The right blend

Default funds need the flexibility to be able to continue to develop says Axa Wealth head of institutional distribution and marketing, corporate investment services Mike Webb

Default funds have evolved rapidly since being thrust into prominence with the introduction of stakeholder pensions in 2001. Back then many providers simply offered a single fund as a default that was then adopted by a myriad of employers, or as was often the case, shell schemes.

Twelve years on it now seems that for DC trust-based schemes, no two default options are alike as investment thinking and needs have changed dramatically. The Department for Work & Pensions has estimated that 11 million workers will be automatically enrolled into a workplace pension over the next five years, meaning that more and more people in the UK will be invested in a default fund.

Auto-enrolment will be one of the major catalysts in driving innovation in DC fund design. The implementation of auto-enrolment has been a challenge in itself for trustees, pensions managers and payroll departments around the country. With an increased focus on governance, both regular reviews of schemes’ investment and default options will become commonplace.

Inevitably, such reviews could lead to future changes in members’ default options. Therefore, one of the factors for corporate advisers to consider in the default design is the ability to make changes to the default option without disruption to members and administrators, at minimal cost.

Over the past four years, many corporate advisers have reviewed schemes’ default arrangements, frequently increasing the allocation to emerging market equities and/or diversified growth funds. Where default funds are provided via an investment platform through blended/white labelled funds, making changes is seamless for all parties.

Scheme members continue to invest in the same blended/white labelled fund and therefore see no change in unit holdings, scheme administrators see unit holdings remain unaltered, avoiding any need for reconciliation and trustees receive continuous performance reports for the blended/white labelled fund, reflecting changes in asset allocation and, inevitably, the benchmark as well.

As one delegate stated at a recent conference where I was presenting, a blended fund structure allows trustees and their adviser to “future proof the investment solution”.

A blended fund and/or white labelled fund structure can offer flexibility for transitioning future fund changes through a single stage or multi stage approach. With a single stage transition, an investment platform can ensure that out of market risk is mitigated by placing deals at the same market valuation point.

Increasingly, we are witnessing a multi stage approach to default fund changes, often utilising healthy cash flows to DC schemes. This can vary from using cashflow simply to gain an increased allocation to a particular asset class, such as emerging market equities, or have specific target allocations at pre-determined dates. For example, trustees and their adviser may specify that a particular asset class reaches a 5 per cent allocation by Q1, 10 per cent allocation by Q2 and so on.

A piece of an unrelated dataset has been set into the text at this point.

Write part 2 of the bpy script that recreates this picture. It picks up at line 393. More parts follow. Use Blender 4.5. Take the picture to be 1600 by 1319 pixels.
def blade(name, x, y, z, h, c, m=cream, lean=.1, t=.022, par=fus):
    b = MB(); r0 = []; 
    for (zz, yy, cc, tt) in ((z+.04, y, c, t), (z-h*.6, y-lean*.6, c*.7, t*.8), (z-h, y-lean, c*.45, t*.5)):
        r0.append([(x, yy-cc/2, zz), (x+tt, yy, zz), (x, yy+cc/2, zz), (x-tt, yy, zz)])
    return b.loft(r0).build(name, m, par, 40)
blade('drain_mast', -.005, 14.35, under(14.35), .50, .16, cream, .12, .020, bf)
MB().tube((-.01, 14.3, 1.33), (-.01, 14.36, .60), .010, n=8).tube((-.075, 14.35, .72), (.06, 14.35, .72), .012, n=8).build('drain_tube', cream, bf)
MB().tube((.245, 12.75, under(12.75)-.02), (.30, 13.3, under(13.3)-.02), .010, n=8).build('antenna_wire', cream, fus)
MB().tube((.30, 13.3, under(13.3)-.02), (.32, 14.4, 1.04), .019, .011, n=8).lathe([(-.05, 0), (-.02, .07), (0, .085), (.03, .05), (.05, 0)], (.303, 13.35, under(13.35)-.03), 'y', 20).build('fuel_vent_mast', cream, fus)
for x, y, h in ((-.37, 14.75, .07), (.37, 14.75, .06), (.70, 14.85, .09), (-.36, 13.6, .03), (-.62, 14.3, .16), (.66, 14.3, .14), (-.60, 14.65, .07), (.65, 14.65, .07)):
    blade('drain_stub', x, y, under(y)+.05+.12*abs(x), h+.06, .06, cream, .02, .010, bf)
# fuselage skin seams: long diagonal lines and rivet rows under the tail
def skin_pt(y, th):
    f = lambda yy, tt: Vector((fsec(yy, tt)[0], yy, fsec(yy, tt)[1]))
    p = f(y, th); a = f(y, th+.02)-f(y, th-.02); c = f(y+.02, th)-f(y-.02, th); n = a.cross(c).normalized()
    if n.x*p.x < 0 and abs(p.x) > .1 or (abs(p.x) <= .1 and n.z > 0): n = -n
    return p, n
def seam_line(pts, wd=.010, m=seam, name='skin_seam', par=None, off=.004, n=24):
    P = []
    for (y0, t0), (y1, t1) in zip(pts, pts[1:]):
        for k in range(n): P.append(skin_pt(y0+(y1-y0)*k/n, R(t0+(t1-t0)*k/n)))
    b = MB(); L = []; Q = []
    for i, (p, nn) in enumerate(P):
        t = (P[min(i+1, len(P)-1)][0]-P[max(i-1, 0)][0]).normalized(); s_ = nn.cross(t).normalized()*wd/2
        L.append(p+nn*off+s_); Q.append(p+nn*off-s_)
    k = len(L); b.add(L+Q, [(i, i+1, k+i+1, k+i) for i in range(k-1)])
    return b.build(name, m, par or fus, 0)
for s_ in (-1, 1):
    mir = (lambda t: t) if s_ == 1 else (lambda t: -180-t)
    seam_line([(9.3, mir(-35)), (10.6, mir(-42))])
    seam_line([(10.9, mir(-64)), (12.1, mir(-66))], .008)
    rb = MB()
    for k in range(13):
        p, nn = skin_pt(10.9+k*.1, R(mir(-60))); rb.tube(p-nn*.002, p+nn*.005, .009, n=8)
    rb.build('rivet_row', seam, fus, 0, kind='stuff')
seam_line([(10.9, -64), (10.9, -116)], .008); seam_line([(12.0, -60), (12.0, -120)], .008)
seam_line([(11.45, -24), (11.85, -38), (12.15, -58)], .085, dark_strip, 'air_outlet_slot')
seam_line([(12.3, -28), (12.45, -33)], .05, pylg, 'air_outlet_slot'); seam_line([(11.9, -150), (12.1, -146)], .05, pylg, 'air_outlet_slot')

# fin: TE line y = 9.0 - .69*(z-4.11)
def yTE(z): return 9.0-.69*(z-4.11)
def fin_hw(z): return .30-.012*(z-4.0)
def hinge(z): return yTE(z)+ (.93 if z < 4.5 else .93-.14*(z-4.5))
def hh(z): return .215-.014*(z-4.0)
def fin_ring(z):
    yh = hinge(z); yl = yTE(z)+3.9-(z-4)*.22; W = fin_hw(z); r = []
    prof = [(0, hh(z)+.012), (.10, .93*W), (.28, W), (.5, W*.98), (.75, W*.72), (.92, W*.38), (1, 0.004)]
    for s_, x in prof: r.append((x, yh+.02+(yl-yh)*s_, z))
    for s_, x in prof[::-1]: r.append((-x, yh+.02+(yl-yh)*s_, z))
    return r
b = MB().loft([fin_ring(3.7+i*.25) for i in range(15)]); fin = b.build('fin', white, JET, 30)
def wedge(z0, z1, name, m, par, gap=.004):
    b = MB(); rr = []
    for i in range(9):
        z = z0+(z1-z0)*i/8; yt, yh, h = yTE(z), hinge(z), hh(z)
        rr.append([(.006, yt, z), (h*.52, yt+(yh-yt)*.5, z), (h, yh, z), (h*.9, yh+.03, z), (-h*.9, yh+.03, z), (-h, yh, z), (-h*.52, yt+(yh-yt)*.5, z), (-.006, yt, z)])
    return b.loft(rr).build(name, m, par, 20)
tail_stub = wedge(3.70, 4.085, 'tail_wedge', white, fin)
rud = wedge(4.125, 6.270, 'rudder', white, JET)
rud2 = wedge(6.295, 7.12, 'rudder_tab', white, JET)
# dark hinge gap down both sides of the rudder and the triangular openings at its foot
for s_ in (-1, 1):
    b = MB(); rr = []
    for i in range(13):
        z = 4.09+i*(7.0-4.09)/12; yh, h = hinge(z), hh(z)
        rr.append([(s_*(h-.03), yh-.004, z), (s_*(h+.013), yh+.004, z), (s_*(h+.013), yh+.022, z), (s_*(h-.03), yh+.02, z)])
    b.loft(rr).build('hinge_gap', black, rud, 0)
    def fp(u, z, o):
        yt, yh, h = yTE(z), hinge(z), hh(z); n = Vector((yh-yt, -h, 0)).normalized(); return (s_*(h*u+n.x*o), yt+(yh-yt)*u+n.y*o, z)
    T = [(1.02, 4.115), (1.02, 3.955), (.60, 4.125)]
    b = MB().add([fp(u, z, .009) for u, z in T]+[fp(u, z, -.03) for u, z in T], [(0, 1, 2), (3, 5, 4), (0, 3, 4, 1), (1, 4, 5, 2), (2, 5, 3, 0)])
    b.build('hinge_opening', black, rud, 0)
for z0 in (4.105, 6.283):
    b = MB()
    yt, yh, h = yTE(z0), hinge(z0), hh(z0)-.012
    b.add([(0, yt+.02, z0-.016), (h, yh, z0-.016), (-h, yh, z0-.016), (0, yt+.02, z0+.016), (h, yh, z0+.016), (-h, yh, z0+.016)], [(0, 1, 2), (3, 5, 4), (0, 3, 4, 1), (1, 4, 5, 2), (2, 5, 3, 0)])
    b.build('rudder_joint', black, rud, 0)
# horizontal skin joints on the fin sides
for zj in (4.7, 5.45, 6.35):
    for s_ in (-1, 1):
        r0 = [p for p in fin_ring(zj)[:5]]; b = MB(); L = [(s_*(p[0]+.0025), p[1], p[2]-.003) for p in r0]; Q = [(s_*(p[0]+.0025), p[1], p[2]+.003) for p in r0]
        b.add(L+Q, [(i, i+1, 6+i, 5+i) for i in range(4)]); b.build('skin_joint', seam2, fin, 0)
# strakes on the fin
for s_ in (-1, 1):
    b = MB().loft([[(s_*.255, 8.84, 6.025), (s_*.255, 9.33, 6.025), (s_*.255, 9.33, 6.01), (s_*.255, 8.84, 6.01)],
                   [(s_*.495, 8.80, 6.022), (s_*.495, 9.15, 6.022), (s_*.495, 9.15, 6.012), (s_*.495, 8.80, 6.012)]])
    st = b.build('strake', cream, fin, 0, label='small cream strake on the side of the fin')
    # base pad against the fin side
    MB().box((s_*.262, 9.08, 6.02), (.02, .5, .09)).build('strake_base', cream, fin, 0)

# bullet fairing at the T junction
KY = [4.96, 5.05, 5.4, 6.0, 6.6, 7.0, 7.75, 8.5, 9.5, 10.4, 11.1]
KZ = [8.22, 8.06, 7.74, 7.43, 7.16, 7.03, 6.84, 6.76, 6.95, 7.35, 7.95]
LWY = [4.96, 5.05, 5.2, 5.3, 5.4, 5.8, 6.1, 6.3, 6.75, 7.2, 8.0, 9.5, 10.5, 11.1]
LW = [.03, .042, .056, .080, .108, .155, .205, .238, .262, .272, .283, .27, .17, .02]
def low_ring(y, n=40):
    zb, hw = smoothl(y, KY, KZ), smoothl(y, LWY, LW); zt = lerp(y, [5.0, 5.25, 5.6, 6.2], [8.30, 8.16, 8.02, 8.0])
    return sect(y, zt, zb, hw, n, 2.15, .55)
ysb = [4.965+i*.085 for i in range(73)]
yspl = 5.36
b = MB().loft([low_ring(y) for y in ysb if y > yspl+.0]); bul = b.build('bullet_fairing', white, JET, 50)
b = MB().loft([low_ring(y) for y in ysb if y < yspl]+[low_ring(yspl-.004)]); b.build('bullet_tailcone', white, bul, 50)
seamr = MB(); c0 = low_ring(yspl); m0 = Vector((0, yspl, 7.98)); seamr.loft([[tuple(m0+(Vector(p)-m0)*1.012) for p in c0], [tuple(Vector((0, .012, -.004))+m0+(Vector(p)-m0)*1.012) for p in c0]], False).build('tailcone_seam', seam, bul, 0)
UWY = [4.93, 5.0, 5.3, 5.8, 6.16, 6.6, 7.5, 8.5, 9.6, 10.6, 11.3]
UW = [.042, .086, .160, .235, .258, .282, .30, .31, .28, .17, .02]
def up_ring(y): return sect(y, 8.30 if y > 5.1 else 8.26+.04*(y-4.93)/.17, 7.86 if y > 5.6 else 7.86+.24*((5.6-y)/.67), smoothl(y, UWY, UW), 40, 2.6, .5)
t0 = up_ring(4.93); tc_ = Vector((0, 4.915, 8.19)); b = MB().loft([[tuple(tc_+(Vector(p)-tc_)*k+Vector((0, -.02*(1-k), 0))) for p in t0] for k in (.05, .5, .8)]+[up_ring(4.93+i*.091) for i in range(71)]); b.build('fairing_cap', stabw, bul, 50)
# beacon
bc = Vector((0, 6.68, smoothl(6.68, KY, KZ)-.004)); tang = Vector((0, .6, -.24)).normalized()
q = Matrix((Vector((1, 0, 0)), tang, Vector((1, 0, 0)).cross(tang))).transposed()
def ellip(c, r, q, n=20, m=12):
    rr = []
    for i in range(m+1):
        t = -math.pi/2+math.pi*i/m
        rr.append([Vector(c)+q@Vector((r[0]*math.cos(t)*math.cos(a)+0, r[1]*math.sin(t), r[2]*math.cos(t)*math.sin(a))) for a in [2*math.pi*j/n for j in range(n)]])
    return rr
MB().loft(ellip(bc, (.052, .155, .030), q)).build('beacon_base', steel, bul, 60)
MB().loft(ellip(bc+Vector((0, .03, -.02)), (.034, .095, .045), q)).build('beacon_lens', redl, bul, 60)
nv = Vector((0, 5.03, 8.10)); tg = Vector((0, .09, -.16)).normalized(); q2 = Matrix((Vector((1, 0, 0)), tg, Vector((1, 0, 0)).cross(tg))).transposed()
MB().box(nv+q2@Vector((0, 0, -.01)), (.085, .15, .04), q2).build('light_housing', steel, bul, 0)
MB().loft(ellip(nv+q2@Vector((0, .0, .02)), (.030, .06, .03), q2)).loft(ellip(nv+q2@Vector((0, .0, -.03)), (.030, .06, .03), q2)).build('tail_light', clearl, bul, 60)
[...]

Many of these changes have been driven by the desire to access a wider range of alternative assets. If this trend continues and further diversification is sought through asset classes such as infrastructure or timber, the use of exchange traded funds may become more prevalent within default fund designs.

As default fund options continue to evolve, we are witnessing an increasing amount of focus on outcomes at retirement. This presents a challenge in itself, with the blurring of the retirement landscape caused by many factors including; the extension to our working lives, differing income requirements during retirement and annuity rates.

All of this suggests that target dated funds utilising dynamic asset allocation and income drawn down may continue to play an increasing part in the population’s retirement planning.

The world of DC default solutions has come a long way in the last 12 years, and the only thing that can be predicted with any certainty is that the evolution of default design is not going to stop in 2013. Irrespective of how solutions develop, the primary aim is to deliver better outcomes for members. If, along the way, we can make matters easier for members, trustees, advisers and administrators alike, through flexible rather than formulaic solutions, then so much the better.